== Task statement ==
Reproduce each line that includes the word "Write".

== The records ==
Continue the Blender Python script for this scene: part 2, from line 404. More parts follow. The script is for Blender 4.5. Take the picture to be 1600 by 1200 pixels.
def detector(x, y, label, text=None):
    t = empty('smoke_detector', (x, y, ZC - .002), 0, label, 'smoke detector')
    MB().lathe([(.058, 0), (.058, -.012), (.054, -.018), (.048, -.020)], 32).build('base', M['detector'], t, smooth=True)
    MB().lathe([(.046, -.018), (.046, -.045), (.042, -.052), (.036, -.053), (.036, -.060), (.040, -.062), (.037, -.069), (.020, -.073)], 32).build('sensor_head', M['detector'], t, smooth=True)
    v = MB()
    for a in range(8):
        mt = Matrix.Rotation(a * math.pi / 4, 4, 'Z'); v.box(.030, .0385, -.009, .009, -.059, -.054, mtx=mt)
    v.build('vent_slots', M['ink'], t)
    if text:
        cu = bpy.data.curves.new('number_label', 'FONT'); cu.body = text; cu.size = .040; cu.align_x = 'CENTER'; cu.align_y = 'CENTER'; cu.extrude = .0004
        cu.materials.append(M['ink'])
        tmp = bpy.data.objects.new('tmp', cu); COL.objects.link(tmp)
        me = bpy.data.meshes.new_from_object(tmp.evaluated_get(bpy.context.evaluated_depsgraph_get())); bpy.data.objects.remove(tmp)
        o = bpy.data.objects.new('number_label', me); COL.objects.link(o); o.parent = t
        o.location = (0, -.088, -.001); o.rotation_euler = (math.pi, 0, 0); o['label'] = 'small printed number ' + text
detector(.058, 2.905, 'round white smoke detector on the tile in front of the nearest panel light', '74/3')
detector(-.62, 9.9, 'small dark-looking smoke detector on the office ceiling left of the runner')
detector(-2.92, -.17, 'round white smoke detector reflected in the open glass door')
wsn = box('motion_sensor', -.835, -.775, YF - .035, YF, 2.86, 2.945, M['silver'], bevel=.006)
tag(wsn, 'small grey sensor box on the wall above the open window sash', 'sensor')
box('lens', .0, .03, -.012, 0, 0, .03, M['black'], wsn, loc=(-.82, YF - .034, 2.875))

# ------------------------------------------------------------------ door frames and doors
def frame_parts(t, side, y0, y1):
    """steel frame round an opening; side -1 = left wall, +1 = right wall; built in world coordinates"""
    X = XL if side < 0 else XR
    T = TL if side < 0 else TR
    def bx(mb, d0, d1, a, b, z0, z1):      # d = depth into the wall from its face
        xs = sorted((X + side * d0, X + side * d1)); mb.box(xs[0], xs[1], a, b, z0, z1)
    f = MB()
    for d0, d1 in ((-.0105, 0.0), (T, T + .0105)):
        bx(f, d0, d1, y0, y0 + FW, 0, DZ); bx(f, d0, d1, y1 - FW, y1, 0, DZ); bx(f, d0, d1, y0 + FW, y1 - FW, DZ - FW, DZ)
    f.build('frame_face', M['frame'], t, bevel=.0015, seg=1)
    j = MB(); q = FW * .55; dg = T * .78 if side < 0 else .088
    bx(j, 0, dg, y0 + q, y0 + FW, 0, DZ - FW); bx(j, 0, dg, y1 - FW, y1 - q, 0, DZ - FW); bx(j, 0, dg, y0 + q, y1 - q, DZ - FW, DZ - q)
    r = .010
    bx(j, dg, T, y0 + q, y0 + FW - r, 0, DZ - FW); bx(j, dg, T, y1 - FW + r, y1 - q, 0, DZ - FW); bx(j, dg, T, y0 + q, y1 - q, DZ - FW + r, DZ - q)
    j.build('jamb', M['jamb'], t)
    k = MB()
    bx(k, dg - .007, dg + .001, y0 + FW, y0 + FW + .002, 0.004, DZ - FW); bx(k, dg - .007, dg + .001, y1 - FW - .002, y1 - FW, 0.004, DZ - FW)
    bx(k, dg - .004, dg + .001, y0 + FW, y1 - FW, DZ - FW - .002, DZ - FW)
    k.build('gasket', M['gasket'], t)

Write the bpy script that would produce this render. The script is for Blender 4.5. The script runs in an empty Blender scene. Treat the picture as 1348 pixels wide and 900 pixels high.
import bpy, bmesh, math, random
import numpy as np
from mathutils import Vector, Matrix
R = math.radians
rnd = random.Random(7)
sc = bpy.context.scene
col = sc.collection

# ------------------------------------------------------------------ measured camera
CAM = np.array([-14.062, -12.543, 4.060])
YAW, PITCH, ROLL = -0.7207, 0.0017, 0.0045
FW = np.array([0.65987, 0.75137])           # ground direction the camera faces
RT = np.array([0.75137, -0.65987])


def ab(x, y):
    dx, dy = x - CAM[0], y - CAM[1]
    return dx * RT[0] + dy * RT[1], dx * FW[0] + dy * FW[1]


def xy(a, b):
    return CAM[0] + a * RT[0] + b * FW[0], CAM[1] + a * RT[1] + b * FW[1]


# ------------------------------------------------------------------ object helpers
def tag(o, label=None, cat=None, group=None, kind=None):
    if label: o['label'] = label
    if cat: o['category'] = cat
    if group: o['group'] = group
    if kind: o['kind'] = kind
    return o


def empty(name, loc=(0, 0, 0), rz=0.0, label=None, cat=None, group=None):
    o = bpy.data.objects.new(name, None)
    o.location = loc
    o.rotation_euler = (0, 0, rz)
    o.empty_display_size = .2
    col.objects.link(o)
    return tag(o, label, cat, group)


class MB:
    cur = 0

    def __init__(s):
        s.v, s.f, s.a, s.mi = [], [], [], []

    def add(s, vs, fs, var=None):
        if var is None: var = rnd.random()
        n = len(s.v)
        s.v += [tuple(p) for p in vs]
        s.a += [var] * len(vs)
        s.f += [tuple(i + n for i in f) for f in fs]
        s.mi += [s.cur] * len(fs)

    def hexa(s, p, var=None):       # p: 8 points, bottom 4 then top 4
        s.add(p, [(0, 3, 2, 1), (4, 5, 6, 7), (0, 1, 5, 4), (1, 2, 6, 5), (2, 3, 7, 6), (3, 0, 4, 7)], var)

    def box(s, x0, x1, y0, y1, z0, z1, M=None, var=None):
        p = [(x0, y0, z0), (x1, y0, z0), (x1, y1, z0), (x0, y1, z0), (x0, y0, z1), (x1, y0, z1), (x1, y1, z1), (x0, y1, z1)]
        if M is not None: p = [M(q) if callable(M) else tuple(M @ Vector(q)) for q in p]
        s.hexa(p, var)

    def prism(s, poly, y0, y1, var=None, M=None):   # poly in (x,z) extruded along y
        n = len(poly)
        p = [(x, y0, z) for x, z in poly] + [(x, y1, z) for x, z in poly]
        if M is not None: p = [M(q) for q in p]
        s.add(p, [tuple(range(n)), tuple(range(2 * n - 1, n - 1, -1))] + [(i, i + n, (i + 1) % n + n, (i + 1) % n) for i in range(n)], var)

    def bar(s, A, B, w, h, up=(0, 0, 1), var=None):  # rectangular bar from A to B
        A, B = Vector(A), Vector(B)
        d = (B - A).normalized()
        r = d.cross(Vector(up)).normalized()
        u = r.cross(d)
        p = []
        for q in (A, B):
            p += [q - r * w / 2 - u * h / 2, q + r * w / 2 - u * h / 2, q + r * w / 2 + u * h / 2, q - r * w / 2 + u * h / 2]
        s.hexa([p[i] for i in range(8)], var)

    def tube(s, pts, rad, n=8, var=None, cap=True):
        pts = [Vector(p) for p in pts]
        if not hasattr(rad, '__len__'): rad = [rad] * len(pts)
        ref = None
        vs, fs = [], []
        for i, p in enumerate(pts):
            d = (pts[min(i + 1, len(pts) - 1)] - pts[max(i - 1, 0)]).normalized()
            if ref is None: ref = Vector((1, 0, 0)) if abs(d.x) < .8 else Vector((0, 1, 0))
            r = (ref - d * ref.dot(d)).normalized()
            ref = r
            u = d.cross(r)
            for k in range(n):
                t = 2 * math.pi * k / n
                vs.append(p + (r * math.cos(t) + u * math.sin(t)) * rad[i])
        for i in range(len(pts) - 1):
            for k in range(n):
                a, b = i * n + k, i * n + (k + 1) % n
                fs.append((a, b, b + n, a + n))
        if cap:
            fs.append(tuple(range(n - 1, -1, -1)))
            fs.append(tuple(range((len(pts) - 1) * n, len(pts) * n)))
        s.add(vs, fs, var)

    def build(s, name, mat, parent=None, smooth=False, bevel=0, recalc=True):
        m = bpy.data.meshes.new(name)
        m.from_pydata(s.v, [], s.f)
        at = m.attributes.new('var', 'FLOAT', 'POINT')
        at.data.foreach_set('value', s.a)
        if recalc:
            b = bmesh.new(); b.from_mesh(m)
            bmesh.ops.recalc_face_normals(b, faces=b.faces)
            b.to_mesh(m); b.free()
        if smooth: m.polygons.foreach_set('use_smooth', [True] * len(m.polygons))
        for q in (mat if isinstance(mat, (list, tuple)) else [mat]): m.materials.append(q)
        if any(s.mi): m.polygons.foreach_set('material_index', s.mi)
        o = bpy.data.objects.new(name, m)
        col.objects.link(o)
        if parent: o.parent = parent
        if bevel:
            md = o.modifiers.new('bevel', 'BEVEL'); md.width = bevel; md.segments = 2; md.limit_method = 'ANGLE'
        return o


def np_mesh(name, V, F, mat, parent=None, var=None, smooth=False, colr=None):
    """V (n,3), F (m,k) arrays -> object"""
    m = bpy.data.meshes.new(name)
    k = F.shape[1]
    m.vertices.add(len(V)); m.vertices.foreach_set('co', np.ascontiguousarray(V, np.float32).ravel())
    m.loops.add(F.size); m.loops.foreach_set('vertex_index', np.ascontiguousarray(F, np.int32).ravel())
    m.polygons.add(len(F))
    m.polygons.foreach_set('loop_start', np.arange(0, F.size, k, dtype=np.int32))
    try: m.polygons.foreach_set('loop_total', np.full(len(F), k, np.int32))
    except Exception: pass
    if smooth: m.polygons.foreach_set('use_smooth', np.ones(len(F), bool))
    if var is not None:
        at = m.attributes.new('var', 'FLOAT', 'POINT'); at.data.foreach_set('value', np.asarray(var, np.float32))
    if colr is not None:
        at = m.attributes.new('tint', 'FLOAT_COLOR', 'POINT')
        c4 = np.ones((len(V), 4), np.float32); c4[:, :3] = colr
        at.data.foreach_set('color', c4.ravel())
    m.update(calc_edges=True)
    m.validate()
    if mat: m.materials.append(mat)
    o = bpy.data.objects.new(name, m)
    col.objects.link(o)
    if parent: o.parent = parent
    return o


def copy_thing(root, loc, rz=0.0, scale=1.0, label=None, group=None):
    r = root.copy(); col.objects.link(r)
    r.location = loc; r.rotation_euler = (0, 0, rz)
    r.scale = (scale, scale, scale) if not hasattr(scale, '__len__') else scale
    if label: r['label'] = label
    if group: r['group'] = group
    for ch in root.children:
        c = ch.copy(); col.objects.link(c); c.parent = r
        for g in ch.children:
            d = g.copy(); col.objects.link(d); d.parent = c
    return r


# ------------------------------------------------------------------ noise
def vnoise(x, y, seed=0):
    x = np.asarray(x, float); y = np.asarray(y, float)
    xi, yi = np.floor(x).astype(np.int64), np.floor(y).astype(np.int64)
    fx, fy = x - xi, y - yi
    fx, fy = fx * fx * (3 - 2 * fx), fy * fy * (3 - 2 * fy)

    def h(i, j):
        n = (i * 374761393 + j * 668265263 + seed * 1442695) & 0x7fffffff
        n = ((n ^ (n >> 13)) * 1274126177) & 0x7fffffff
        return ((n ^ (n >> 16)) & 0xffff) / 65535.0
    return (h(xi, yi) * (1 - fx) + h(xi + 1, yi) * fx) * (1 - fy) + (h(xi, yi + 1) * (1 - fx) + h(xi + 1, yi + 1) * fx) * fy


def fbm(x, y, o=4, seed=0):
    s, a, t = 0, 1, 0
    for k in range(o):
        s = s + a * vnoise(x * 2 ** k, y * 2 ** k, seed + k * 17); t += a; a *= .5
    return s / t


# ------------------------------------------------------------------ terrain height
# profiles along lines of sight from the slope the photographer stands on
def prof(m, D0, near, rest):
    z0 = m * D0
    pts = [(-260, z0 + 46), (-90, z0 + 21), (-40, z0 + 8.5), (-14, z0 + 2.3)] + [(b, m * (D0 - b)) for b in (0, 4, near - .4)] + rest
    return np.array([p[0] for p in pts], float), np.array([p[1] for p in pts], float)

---

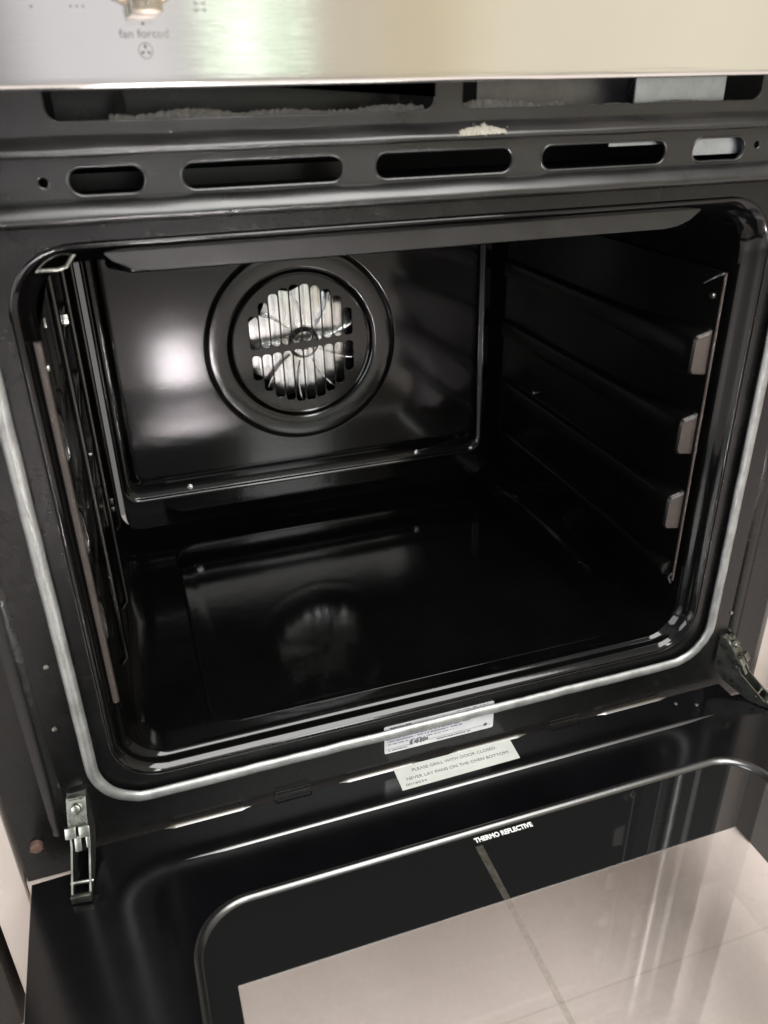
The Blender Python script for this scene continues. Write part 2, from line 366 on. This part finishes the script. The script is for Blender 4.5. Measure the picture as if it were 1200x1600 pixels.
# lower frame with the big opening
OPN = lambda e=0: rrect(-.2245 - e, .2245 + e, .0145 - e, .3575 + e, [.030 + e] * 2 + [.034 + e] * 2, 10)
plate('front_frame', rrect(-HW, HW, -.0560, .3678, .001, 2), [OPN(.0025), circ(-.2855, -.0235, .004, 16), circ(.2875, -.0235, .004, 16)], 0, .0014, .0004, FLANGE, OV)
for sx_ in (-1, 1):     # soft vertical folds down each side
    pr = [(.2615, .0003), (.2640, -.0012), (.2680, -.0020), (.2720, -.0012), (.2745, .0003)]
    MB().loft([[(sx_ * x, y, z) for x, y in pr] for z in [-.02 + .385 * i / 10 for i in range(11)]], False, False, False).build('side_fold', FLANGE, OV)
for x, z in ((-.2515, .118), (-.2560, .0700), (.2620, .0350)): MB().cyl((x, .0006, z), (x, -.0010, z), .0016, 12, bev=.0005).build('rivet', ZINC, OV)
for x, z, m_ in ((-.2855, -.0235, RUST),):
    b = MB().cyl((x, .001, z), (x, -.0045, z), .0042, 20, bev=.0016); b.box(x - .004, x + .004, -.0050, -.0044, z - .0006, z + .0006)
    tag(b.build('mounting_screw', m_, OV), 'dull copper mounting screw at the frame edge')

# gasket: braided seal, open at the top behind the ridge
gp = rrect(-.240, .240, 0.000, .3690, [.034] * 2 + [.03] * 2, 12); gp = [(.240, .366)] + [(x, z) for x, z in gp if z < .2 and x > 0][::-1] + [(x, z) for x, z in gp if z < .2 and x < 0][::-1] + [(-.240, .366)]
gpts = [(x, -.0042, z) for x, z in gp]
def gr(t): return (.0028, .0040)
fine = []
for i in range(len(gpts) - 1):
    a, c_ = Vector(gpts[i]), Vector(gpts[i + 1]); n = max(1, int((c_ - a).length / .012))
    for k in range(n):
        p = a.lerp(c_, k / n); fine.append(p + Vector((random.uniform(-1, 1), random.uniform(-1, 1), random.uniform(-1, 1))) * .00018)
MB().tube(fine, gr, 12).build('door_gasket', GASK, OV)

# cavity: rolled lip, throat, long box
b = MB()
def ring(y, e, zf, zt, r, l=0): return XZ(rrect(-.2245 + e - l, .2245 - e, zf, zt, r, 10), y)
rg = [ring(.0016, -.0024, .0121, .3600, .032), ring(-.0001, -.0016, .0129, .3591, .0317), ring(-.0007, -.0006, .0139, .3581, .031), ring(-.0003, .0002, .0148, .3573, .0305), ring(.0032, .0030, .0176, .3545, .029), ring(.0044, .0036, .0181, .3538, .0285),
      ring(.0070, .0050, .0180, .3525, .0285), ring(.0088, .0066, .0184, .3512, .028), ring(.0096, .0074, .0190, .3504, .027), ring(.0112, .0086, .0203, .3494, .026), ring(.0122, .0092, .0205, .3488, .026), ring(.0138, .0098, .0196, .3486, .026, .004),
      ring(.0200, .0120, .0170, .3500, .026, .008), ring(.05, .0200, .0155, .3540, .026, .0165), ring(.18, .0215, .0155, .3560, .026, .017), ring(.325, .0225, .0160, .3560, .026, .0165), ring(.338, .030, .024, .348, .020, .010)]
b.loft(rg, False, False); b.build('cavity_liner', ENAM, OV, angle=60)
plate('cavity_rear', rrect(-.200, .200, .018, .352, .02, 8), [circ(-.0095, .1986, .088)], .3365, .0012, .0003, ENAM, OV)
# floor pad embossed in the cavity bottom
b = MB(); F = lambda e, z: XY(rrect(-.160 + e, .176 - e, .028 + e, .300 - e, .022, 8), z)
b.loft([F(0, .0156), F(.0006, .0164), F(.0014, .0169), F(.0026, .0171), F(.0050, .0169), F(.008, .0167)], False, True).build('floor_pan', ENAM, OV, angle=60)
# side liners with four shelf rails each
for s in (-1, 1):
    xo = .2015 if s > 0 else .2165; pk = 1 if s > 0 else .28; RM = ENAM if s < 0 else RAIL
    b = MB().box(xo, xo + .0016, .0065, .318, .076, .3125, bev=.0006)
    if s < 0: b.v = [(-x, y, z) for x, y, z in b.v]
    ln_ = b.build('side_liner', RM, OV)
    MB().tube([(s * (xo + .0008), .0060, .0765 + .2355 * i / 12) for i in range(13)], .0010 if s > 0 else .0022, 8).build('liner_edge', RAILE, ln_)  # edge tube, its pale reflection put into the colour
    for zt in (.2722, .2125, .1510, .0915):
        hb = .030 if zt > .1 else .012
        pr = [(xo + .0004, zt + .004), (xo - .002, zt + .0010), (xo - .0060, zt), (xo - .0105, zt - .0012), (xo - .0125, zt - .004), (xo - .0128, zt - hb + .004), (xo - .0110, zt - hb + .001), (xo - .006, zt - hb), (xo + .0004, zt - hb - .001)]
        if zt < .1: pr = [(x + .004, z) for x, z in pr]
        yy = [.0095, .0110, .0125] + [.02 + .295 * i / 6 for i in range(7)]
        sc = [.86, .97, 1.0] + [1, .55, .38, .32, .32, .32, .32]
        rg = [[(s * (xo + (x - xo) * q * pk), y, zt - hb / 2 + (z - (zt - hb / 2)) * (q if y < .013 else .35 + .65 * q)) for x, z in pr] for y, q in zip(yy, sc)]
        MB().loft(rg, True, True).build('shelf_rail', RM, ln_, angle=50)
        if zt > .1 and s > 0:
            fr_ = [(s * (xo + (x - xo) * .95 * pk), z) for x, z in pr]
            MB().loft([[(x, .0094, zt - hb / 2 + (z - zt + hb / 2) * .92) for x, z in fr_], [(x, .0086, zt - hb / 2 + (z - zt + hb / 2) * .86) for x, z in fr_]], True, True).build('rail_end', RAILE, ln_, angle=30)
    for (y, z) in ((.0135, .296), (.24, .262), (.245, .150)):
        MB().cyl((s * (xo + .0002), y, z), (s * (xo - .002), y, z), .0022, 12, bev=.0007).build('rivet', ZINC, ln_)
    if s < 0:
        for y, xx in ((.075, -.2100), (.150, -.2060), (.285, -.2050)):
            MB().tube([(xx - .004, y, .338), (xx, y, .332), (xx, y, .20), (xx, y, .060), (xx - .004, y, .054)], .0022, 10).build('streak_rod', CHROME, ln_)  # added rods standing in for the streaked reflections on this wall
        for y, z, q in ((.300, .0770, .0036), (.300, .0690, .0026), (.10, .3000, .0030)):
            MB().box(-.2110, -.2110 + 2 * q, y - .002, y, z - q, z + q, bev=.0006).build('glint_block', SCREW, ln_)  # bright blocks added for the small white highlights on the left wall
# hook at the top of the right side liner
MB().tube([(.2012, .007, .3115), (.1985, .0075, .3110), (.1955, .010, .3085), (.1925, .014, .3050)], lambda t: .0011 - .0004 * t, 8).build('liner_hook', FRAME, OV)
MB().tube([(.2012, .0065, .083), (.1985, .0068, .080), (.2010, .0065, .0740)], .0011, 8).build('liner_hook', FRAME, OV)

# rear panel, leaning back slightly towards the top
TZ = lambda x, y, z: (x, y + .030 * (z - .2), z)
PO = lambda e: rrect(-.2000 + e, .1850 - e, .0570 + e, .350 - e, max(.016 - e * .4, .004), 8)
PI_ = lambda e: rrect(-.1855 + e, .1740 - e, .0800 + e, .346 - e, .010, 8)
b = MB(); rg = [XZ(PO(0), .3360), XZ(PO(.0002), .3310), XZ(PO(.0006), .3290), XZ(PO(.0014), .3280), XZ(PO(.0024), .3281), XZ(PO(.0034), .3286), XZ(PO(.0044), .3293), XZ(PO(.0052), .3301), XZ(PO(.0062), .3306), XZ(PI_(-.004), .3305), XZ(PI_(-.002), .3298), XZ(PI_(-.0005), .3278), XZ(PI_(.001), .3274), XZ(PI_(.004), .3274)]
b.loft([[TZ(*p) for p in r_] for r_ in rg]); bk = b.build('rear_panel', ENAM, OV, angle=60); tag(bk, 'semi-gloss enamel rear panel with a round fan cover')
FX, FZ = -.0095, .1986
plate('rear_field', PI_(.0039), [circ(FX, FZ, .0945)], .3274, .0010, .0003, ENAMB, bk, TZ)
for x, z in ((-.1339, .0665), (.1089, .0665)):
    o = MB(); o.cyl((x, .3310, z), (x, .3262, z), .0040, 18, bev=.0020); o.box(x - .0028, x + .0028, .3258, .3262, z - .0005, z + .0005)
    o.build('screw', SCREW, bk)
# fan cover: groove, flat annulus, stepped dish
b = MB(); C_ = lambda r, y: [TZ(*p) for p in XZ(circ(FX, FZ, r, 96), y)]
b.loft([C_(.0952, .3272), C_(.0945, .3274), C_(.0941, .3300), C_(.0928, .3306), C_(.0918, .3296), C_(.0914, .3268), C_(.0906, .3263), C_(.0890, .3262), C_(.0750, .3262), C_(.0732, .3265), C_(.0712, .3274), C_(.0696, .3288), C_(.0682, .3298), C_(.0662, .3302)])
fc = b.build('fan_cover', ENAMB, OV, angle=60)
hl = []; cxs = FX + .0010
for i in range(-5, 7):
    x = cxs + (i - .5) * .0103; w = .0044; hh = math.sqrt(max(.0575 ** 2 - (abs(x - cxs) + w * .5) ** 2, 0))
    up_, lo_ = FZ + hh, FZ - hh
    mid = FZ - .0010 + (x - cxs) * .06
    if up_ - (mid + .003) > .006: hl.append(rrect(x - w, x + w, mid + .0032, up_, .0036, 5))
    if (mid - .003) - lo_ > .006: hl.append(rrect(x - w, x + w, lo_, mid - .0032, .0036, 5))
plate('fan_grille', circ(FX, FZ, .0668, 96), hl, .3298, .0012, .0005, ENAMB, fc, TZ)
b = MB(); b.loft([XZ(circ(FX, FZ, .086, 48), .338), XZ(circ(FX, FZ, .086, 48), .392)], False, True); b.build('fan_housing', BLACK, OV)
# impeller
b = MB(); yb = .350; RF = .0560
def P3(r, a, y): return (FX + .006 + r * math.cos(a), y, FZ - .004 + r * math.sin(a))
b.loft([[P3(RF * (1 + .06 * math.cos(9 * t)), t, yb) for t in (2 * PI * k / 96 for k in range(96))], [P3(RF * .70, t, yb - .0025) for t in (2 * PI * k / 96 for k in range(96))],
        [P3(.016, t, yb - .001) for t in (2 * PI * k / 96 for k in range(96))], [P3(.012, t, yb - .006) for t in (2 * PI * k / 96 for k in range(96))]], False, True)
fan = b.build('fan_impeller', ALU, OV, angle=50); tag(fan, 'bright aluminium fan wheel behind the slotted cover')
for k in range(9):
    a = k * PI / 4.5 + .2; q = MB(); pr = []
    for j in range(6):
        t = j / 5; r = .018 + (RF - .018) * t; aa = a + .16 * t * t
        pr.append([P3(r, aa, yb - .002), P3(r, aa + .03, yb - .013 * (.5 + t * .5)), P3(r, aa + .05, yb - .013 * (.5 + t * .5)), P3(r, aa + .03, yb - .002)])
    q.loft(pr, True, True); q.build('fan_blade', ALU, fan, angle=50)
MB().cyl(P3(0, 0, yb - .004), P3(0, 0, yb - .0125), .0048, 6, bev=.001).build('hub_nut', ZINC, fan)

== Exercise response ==
Write the bpy script that would produce this render. The script is for Blender 4.5. The script runs in an empty Blender scene. Treat the picture as 1348 pixels wide and 900 pixels high.
The Blender Python script for this scene continues. Write part 2, from line 366 on. This part finishes the script. The script is for Blender 4.5. Measure the picture as if it were 1200x1600 pixels.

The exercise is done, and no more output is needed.